L’objectif est d’intégrer ces travaux dans :

  • le Guide RSPB (Règles Simplifiées pour Petits Bâtiments) Antilles, révisé en 2024 ;
  • les mises à jour du guide AFPS CPMI Z5/DHUP 2020 ;
  • et à terme, dans le socle des prescriptions générales du C2PMI, qui fait référence pour les maisons individuelles en zone paracyclonique.

Les enjeux assurantiels et les freins des contrôles techniques

L’absence actuelle de référentiel normatif reconnu pour les bois tropicaux locaux génère une instabilité juridique et financière pour les projets de charpente. Les contrôleurs techniques exigent des justifications précises sur les performances mécaniques et la durabilité des ouvrages. Faute de données validées, certains maîtres d’œuvre sont contraints de recourir à des solutions importées, surdimensionnées et mal adaptées.

Côté assureurs, le défaut de certification entraîne :

  • des surcoûts de primes pour les projets bois locaux ;
  • des refus d’assurance sur certains marchés publics ;
  • des exigences de maintenance renforcées.

La normalisation engagée vise à lever ces incertitudes en sécurisant juridiquement la filière locale, tout en garantissant aux maîtres d’ouvrage et aux assureurs un cadre de confiance technique vérifiable.

Une opportunité stratégique pour la filière bois antillaise

Au-delà des aspects purement techniques, les travaux du GT07 ouvrent une perspective économique structurante pour la filière bois antillaise. La reconnaissance normative des essences locales pourrait :

  • stabiliser l’activité de plusieurs dizaines d’entreprises artisanales et scieries régionales ;
  • réduire la dépendance aux importations de matériaux standardisés ;
  • créer des emplois pérennes dans la transformation et la valorisation des ressources forestières ;
  • et positionner les Antilles comme un territoire pilote de normalisation pour la construction tropicale multirisque.

Cette reconnaissance technique représenterait un levier direct pour renforcer la souveraineté constructive des DROM face aux défis climatiques croissants.
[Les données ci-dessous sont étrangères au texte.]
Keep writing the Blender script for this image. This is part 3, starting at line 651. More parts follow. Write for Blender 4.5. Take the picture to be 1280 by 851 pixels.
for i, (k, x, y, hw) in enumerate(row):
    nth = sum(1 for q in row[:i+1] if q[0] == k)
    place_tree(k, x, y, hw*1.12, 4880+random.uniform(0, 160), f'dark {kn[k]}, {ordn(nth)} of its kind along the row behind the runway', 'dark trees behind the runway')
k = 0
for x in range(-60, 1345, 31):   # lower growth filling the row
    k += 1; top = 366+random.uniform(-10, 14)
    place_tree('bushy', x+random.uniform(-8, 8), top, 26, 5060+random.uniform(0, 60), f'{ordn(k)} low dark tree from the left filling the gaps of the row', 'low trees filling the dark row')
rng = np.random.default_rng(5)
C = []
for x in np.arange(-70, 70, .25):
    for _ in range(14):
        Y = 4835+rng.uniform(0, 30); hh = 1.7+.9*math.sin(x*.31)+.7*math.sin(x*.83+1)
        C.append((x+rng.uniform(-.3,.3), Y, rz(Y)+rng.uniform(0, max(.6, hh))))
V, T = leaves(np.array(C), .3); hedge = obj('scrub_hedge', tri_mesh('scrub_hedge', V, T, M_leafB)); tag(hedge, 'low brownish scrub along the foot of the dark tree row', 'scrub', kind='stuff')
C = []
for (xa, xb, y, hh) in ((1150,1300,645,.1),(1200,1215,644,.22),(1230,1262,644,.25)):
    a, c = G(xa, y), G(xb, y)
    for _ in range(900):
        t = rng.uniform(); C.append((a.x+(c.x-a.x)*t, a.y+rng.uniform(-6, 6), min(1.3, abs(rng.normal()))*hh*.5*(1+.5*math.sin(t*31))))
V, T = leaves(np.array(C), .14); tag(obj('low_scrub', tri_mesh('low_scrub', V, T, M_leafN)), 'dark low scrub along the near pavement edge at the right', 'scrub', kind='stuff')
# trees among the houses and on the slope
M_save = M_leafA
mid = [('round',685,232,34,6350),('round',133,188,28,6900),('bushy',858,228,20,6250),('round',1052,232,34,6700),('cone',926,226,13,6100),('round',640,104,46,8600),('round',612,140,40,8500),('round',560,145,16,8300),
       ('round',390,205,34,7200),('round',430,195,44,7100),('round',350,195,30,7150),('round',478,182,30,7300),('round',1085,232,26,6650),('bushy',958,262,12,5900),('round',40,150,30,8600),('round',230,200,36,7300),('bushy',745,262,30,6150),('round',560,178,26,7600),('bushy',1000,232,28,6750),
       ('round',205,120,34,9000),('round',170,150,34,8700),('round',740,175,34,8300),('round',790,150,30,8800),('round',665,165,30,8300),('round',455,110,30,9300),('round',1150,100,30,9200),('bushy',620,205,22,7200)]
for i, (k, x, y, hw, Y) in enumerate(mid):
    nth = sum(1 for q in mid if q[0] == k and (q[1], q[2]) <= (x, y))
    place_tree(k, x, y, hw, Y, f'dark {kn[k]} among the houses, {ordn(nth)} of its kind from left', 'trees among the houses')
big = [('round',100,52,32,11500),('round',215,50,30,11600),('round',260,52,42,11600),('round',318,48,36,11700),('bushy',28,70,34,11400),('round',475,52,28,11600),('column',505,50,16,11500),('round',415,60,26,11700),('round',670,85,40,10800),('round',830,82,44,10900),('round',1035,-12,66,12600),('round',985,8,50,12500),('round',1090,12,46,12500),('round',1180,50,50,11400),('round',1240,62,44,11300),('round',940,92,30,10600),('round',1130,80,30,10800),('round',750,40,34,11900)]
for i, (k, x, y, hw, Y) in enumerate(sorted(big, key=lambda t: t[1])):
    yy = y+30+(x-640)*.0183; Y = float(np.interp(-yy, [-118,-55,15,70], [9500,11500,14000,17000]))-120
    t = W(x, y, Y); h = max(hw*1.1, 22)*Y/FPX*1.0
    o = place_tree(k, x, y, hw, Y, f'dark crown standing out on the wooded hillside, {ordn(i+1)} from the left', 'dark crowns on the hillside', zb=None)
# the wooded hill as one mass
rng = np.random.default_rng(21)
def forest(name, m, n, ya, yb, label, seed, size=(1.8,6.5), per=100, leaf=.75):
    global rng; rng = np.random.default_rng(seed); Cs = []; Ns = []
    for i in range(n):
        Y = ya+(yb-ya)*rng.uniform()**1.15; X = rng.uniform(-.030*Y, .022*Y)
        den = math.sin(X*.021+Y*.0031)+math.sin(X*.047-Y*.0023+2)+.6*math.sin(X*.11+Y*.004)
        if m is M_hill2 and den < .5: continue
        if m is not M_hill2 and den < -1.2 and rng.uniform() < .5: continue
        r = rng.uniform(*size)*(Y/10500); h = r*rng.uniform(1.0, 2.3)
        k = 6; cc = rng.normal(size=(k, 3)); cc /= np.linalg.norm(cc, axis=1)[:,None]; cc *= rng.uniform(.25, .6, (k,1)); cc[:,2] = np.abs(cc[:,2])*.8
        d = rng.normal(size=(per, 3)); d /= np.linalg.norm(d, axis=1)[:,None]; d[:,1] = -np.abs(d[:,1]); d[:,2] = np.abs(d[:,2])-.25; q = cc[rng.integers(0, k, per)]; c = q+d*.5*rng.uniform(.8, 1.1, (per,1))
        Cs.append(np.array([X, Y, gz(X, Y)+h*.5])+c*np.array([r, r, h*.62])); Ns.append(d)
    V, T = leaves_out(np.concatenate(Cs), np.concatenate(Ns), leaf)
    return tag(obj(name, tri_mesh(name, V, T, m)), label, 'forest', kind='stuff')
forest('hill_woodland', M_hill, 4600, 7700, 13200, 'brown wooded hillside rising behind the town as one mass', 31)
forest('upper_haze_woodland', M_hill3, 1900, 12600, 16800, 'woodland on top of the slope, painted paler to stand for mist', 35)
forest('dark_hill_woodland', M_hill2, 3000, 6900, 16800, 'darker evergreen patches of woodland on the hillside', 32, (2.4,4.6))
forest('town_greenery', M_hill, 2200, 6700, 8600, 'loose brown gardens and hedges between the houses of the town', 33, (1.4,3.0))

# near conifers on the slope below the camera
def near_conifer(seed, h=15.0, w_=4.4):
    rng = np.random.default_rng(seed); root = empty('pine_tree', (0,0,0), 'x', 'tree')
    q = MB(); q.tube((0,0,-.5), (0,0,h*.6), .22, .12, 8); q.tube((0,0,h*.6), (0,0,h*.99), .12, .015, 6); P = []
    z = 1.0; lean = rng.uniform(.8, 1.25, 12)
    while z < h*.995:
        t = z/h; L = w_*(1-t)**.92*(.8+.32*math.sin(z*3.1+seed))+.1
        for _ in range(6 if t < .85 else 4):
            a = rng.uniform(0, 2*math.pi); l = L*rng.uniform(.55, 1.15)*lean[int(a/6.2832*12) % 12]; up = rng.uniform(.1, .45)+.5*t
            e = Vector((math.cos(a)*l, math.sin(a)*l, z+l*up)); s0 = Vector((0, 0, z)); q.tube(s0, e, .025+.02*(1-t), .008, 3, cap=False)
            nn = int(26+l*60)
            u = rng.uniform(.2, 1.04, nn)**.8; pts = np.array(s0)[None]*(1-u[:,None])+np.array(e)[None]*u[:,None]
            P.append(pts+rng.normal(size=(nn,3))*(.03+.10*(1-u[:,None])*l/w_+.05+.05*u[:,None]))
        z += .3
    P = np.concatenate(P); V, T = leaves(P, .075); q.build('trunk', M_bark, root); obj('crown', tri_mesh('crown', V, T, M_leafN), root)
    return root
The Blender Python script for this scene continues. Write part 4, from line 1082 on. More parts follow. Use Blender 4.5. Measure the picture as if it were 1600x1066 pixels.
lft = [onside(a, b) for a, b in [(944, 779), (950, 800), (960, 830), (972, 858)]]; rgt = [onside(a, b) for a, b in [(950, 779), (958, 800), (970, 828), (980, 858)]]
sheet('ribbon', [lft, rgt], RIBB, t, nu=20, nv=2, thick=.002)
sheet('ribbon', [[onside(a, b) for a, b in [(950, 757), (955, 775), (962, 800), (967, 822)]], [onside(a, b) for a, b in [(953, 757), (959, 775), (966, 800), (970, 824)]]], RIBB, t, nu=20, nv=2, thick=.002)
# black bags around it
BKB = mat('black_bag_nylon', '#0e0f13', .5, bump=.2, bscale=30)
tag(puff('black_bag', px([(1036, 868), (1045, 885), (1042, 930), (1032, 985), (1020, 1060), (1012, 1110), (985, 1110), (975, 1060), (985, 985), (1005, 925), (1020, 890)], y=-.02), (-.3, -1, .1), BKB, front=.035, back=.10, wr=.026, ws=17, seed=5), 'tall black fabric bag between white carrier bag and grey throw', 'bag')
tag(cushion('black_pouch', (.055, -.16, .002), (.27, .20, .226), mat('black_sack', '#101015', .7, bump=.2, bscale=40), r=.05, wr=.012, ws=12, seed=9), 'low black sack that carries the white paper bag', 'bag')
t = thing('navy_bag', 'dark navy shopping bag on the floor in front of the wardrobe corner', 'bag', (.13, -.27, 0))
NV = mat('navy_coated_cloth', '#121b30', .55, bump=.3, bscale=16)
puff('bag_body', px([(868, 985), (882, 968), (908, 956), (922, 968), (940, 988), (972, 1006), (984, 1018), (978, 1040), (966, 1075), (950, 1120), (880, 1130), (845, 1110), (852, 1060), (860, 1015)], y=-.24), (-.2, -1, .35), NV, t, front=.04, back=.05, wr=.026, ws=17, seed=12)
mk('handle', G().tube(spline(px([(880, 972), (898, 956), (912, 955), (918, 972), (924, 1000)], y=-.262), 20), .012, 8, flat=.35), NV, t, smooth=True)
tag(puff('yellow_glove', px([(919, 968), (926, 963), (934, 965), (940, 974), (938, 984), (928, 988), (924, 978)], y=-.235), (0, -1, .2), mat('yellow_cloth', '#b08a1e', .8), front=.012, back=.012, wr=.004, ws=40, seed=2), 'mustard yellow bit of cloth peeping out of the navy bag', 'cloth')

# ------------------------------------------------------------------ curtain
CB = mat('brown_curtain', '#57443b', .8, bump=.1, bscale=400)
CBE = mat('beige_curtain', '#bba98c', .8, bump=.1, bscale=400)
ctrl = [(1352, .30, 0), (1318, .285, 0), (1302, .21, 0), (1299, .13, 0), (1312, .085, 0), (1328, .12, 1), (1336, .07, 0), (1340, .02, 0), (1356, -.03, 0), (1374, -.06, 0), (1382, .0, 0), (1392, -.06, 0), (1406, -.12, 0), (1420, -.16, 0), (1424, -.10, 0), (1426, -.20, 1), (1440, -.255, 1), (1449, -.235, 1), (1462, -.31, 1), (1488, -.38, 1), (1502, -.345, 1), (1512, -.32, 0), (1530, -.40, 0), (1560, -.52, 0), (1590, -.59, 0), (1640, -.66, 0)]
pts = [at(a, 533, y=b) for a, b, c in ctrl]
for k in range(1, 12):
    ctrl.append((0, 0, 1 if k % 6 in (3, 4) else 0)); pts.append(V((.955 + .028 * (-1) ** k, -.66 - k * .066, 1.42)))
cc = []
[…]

Restitution projet BatiSolid Antilles – Sequence Guadeloupe – Mercredi 7 mai 2025


En repositionnant les essences locales et les techniques d’assemblage sous l’éclairage de la performance structurelle et de la durabilité tropicale, le GT07 construit un socle technique essentiel pour sécuriser les charpentes antillaises face aux risques cumulés. Ce travail ouvre une voie de reconnaissance normative qui pourrait demain stabiliser l’ensemble de la filière charpente dans les DROM.